To solve trigonometric inequalities effectively, you can use some simple steps that make the process easier to understand. Here’s how to do it:

• Identify the Function: Start by figuring out the trigonometric function you are dealing with. This could be $\sin(x)$, $\cos(x)$, or $\tan(x)$. Knowing which function it is helps you understand how it behaves over time because these functions repeat themselves.

• Set Up the Inequality: Rewrite the inequality in a clear format. For example, if you have $\sin(x) > 0$, note where the function equals zero.

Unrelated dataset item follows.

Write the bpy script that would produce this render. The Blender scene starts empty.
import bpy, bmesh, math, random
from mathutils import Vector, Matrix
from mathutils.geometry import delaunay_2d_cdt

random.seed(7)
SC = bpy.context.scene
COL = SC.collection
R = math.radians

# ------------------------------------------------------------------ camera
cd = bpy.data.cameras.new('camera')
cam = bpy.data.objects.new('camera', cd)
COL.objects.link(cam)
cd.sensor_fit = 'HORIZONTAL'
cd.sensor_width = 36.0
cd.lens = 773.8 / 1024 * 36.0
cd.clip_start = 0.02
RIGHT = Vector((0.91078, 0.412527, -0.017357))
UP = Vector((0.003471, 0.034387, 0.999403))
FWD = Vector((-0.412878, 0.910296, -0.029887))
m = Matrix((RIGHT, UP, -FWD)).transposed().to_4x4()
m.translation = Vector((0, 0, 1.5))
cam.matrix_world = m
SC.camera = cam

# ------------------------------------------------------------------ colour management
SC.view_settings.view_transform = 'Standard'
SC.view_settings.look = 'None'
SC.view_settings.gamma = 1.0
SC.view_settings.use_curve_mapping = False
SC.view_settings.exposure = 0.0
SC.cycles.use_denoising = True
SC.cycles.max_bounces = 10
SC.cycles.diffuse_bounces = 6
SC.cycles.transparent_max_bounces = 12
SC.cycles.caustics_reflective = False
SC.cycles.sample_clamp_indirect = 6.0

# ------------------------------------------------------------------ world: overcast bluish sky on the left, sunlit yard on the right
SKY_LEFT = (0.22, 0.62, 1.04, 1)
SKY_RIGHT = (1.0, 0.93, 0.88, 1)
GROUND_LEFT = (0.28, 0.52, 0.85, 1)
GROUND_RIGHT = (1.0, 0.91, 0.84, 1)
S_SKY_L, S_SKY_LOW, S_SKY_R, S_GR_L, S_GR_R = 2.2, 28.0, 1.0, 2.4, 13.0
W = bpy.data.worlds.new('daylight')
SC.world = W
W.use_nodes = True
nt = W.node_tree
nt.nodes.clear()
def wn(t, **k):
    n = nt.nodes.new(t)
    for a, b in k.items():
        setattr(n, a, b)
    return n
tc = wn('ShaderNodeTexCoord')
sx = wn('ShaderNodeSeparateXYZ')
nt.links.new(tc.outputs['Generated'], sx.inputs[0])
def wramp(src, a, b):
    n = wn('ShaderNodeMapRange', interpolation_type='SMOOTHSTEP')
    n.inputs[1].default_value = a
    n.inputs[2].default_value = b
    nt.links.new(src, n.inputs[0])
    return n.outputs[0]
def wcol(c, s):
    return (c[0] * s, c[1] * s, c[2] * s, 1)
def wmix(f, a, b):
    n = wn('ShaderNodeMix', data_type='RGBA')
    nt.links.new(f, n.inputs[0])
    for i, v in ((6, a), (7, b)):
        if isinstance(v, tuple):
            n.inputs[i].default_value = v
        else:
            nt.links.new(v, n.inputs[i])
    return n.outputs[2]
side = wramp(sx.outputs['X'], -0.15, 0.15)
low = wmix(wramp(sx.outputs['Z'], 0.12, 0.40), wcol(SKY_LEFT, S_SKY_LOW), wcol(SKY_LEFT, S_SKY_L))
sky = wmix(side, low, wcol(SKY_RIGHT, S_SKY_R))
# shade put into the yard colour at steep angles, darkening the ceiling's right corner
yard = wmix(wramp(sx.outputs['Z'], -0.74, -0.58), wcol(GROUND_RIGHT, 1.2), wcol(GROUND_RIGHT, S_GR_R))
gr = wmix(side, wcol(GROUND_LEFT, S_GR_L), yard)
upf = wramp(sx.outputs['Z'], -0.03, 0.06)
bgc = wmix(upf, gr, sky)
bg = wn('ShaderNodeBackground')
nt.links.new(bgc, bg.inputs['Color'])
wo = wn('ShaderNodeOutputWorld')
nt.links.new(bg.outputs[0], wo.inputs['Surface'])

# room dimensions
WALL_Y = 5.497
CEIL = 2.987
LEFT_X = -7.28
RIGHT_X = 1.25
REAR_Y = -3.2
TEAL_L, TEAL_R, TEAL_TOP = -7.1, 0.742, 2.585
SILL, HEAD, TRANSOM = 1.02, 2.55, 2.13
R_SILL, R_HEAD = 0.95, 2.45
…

For $\sin(x)$, that happens at points $x = n\pi$, where $n$ is any whole number.

• Determine Key Values: Find the important points by solving the equation $f(x) = 0$. These points break the number line into sections where the function is either positive or negative. For $\sin(x) > 0$, the critical points are $0, \pi, 2\pi$, and so on.

• Test Intervals: Pick a test point from each section created by the critical points. By plugging these test points into $f(x)$, you can see whether the function is positive or negative in those sections.

• Combine Information: Gather your results from testing and create a sign chart, which is a visual aid. This will help you see which sections satisfy the inequality.

• State the Solution: Finally, explain your results using interval notation. For example, if $\sin(x) > 0$ in the sections $(0, \pi)$ and $(2\pi, 3\pi)$, you can write the solution like this: $x \in (0, \pi) \cup (2\pi, 3\pi)$.

• Consider Domain Restrictions: Make sure to think about any limits based on the specific problem. For example, the values of $x$ might be limited to $[0, 2\pi)$ or some other range.

By following these steps, solving trigonometric inequalities becomes a clear and organized process. This makes it easier to find solutions and understand what you are doing.